Zudem haben wir 2003 die Eugen-Gutmann-Gesellschaft gegründet, deren Vorstandsvorsitzender ich bin. Die Gesellschaft fördert die Beschäftigung mit der Bankengeschichte, besonders derjenigen der Dresdner Bank. Zu unserem Engagement gehört auch unsere Hilfe beim Wiederaufbau der Dresdner Frauenkirche, als Symbol des Friedens und der Versöhnung.
ABENDBLATT: Brauchen wir eine ständige Auseinandersetzung mit der eigenen Geschichte?
WALTER: In der Tat. Die Studie leistet eine dringend nötige Aufarbeitung.
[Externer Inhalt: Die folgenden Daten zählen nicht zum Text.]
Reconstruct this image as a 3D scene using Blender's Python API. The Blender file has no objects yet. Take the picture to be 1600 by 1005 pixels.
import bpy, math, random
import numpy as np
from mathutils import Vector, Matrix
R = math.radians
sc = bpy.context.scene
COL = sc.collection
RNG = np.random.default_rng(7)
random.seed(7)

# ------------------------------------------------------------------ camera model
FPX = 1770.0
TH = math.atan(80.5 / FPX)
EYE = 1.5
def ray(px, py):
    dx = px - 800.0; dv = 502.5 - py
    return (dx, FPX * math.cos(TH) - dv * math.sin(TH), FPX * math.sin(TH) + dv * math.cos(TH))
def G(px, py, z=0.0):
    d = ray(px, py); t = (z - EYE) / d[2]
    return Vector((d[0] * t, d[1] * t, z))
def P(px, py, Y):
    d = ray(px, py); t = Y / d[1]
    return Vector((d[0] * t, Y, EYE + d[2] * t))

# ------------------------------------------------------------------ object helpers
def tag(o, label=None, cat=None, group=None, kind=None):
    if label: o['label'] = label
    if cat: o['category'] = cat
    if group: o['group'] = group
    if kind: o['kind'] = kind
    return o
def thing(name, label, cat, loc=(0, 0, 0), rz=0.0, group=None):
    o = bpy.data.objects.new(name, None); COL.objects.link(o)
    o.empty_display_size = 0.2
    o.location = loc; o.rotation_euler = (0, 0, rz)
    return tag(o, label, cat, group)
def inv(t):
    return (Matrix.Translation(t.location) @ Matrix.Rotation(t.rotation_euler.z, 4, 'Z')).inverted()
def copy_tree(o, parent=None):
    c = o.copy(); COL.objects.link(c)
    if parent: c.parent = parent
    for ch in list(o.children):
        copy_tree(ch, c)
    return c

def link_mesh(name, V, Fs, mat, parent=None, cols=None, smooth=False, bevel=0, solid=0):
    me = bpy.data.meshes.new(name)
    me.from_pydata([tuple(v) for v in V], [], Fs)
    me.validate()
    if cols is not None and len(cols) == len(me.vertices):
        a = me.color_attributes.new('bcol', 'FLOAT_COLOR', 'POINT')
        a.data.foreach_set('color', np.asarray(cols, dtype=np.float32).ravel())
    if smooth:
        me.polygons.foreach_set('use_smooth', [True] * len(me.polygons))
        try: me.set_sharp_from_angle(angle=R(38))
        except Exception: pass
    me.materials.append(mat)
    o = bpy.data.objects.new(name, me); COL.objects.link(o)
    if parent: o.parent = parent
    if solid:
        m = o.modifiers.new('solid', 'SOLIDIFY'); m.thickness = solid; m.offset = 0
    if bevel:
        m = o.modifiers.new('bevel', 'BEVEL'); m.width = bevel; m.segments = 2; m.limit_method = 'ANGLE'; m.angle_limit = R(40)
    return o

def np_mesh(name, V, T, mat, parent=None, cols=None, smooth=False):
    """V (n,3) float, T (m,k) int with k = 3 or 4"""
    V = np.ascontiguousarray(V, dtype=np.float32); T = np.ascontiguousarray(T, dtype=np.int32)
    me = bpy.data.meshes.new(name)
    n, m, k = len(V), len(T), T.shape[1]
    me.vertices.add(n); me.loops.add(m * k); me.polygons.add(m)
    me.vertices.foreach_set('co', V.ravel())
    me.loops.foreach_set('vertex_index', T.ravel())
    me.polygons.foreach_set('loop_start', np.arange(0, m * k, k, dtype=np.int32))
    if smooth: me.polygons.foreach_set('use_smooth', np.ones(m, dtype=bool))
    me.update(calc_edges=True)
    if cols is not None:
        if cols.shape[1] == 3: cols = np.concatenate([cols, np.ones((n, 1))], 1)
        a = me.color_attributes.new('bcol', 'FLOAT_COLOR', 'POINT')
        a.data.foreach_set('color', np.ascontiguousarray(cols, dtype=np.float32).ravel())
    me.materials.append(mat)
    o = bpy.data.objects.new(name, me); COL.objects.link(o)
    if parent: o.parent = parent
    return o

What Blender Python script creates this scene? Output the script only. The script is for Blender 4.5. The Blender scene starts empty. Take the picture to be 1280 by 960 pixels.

Nur so wird eine Auseinandersetzung mit der eigenen Geschichte möglich, nur so können wir auch die entsprechenden Lehren aus ihr ziehen.
Die Ergebnisse der Forschungsarbeit über die Dresdner Bank, aber auch entsprechende Studien über andere Unternehmen müssen für uns deshalb eine Mahnung sein: Daß wir uns immer wieder unsere Verantwortung für unser Gemeinwesen neu ins Gedächtnis rufen.
ABENDBLATT: Von der Vergangenheit zur Zukunft: Durch welche Maßnahmen können Unternehmen, speziell Banken, mithelfen, die Demokratie zu festigen und Intoleranz zu bekämpfen?
WALTER: Banken haben mehr als Unternehmen anderer Branchen vielfältige Beziehungen zu ganz unterschiedlichen Wirtschaftszweigen. Sie tragen deshalb für ein demokratisches Gemeinwesen eine besondere Verantwortung und haben oftmals eine Vorbildfunktion.
Gerade deshalb ist es so wichtig, daß sie in ihrem gesellschaftlichen Engagement mit gutem Beispiel vorangehen. Dazu gehören Initiativen wie die zur Einrichtung des zukunftsorientierten Fonds im Rahmen der Stiftung "Erinnerung, Verantwortung, Zukunft", der Victor-Klemperer-Preis, aber auch die finanzielle Unterstützung von Schulen, Universitäten und Jugendprojekten, in denen junge Menschen zu weltoffenen, toleranten Bürgern erzogen werden.